Perhaps another quote will help us to understand the nuances of how one can be simultaneously dressed well and yet dressed unremarkably. “Right Dress,” a 1955 book by syndicated menswear columnist Bert Bacharach, includes the following passage about Cary Grant, master of sartorial understatement:

Someone once gave me a very fine description of Cary Grant’s attire at a time when the motion-picture star was considered the best dressed man in this country: “I’ve been with Cary Grant a dozen times lately, and when I leave him I have the recollection that he was beautifully dressed. But, for the life of me, I can never remember a single thing he was wearing — his hat, shirt, tie, suit, or anything else.” And that’s what all of us should try to achieve — the impression of being well dressed without wearing any one article that blatantly sticks in a person’s memory.

Being stared at on the boulevard for being “too stiff, too tight or too fashionable” is a sartorial sin for certain. But it’s possible John Bull noticed your quietly distinctive dress and merely made a nod of approval. — CHRISTIAN CHENSVOLD

2 thoughts on “The Eyes Of John Bull

  1. I’m going to do a poor job of paraphrasing him, but the modernist architect Adolf Loos had something to say on this matter. In essence his point was that to be well dressed you have to look roughly like you fit in with the immediate milieu. It’s a slightly depressing, conformist approach, but unless a man wants to make an exhibition of himself it’s probably true – it would be hard not to feel self-conscious in a sports arena while dressed in a three-piece suit, or while in a business meeting while dressed in a frock coat, even though both outfits have much to recommend them.

    However, once we’ve dispensed with the retro-centrics that leaves the much thornier issue of taste, which isn’t an easy that it’s easy to build a consensus around.

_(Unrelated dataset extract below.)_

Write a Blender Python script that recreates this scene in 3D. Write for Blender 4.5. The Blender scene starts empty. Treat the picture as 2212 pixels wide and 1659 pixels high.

  2. Absolutely, but don’t you think that, as the OP points out, that might have been more the case at a time, such as when Loos was writing, when men wore three-piece suits to spectate football games? I think even a huge fan of theatrical, demonstrative dress like myself would agree that someone at a business meeting in a frock coat is interestingly, perhaps admirably dressed but not “well dressed” and certainly does not fit in. Still, that implies that if you wear long trousers and tuck your shirt in outside of a business meeting for six months of the year, in most locales, you are too formally dressed to “fit in” and I think we would all disagree with that.
    One of the main problems with current discussions about ‘style’ and dandyism’ is that almost everyone commits errors of conflation whereby ‘dandy’ is more or less equivalent to ‘gentleman’ or ‘decent chap’ I think an even cursory knowledge of the personal lives of some of the iconic dandies would contradict that idea. A dandy OF COURSE really wishes to stand out sartorially, pace Beau; a proper gentleman: never. Nor is every well-dressed man a dandy let alone every dandyish outfit in great taste – if by great taste we mean something unobtrusive.